Thursday, February 14, 2008

Hey Mambo

It's fun having two blogs run alongside my own that are trawling through 2000 AD in order of publication. The ProgSlog is up to the late 300s, while the Hipster Dad is in the throes of the Men in Black era (early-mid 1000s). It's going to happen occasionally that I overlap with one or other of these fine fellows, and today is such a day, as my pile hits 1014-1033. I'll be interested to see what the Hipster Dad chooses to write about. I'm going with Mambo: Fleshworks...

Mambo never gets much play in 2000 AD fandom, and frankly, that's rightly so. David Hine has gone on to bigger and better things as a writer for Marvel Comics (mostly doing X-Men related stuff). Back in 1994-6, he was writing and drawing for 2000 AD. Mambo is less original than his other epic, Tao de Moto, but it's a lot better. But it's still not that good, I'm afraid. For me, it's another one of those series that seems to push all the right 'future shock' buttons, but never really coalesces into a exciting and engaging whole. Partly this is because the first two Mambo stories were mired in explaining backstory. Honestly, when will people learn? Do the backstory later! Wagner, Grant and Mills know the score - drop people in it, and drip feed the origin stuff only if you've earned the right!

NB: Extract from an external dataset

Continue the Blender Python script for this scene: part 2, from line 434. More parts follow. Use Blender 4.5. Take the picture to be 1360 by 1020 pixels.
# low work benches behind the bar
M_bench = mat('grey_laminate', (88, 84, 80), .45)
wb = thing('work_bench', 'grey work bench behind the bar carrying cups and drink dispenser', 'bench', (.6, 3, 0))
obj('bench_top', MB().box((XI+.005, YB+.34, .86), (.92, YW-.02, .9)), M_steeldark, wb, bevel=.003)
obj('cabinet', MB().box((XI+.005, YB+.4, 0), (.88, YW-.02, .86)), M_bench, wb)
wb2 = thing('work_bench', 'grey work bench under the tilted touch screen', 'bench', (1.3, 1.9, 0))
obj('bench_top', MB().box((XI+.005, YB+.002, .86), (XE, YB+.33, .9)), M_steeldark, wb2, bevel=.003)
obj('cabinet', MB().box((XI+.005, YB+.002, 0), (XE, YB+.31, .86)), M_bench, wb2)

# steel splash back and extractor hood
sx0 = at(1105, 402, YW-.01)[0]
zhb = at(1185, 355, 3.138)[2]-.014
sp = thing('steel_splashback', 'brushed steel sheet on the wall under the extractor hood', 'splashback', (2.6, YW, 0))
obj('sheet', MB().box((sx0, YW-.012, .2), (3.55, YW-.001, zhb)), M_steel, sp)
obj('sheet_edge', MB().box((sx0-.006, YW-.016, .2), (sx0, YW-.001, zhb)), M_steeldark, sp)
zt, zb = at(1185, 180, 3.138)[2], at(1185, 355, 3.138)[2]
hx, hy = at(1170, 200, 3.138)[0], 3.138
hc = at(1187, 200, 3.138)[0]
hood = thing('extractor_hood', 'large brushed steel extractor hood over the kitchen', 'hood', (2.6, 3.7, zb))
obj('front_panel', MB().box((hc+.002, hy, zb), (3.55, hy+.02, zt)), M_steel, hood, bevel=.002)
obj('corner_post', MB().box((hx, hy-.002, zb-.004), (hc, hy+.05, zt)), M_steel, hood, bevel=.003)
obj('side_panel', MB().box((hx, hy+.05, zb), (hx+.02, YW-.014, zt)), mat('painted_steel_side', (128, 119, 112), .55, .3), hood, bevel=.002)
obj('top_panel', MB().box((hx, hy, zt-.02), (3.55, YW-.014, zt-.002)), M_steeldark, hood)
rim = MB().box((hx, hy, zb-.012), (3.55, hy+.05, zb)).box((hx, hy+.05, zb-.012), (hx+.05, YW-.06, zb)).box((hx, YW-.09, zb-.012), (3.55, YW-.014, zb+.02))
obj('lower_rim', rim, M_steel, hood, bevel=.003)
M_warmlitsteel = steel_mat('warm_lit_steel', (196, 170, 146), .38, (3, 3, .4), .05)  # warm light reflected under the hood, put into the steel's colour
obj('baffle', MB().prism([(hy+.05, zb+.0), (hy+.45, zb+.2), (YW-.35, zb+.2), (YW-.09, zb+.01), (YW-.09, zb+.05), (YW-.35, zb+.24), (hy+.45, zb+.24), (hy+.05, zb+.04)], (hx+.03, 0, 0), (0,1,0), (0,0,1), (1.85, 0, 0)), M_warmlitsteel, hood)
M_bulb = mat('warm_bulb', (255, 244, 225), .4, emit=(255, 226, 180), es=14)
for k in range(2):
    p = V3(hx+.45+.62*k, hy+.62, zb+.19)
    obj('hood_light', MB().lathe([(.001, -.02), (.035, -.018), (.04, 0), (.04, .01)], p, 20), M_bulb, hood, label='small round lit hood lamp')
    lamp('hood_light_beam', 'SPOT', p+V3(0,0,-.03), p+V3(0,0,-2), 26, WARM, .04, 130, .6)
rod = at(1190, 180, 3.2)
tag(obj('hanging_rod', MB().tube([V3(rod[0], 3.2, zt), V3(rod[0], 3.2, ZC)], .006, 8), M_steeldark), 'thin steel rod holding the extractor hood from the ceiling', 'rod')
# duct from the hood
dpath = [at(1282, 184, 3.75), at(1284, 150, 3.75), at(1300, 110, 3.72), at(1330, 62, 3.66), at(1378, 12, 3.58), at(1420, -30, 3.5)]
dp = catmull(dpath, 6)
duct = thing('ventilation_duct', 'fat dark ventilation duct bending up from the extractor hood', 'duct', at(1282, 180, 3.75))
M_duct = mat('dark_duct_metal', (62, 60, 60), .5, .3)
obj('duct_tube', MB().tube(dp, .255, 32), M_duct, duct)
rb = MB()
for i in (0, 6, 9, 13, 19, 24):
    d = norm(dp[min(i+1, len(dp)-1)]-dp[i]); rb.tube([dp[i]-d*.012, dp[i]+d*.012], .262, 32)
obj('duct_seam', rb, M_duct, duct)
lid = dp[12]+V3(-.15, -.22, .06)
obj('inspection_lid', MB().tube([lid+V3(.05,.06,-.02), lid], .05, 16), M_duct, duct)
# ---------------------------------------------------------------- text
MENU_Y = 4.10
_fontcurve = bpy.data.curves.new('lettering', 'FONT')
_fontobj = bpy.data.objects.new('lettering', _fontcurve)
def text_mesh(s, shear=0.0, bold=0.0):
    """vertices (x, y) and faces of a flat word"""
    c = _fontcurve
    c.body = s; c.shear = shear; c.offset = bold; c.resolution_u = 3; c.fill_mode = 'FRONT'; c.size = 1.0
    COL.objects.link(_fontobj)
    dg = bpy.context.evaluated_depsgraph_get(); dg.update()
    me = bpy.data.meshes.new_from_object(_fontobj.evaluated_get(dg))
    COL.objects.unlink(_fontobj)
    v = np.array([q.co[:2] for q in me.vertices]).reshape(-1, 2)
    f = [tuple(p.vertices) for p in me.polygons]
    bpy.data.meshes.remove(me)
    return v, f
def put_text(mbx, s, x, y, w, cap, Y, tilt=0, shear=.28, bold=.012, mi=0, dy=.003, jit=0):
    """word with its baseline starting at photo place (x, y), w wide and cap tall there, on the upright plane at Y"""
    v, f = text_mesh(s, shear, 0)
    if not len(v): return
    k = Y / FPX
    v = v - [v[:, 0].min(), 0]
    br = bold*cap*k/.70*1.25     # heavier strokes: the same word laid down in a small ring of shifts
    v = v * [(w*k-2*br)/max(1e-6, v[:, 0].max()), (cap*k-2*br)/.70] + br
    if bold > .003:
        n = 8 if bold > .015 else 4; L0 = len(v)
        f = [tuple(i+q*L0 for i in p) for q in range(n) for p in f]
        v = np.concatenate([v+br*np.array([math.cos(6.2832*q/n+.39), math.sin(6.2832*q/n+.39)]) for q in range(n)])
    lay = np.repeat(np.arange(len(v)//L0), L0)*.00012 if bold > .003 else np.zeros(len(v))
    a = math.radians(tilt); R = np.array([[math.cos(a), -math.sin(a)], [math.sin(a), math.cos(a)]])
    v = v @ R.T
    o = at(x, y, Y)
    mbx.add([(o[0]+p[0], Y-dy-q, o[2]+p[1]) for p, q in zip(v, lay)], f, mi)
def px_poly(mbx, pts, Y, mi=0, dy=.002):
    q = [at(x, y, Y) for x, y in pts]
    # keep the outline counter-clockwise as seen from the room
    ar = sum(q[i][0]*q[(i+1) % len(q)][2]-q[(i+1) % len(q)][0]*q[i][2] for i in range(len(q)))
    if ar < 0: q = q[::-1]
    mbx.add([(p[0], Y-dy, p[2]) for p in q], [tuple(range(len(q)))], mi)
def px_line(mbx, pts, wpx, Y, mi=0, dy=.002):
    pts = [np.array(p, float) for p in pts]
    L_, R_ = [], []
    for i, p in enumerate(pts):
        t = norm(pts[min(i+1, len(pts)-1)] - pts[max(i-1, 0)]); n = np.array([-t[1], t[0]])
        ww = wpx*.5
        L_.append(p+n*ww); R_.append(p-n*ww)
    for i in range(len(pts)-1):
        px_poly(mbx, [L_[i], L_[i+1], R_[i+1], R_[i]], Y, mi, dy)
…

Anyway, in Fleshworks, we actually get a neat little self-contained story which is essentially a case for Mambo the cop to solve. No mucking about on other planets. As the picture of the little boy with the thing on his head suggests, it's about virtual reality: specifically, a hacker who can kill virtual people for real over the internet (NB before the internet was the beast it is today). Hine does a good job of setting up his idea of virtual reality (and handles it all better than Wireheads...). More importantly, he successfully explains enough about who Rachael Verlaine - the Mambo - is, that new readers can get it, and then gets on with the story.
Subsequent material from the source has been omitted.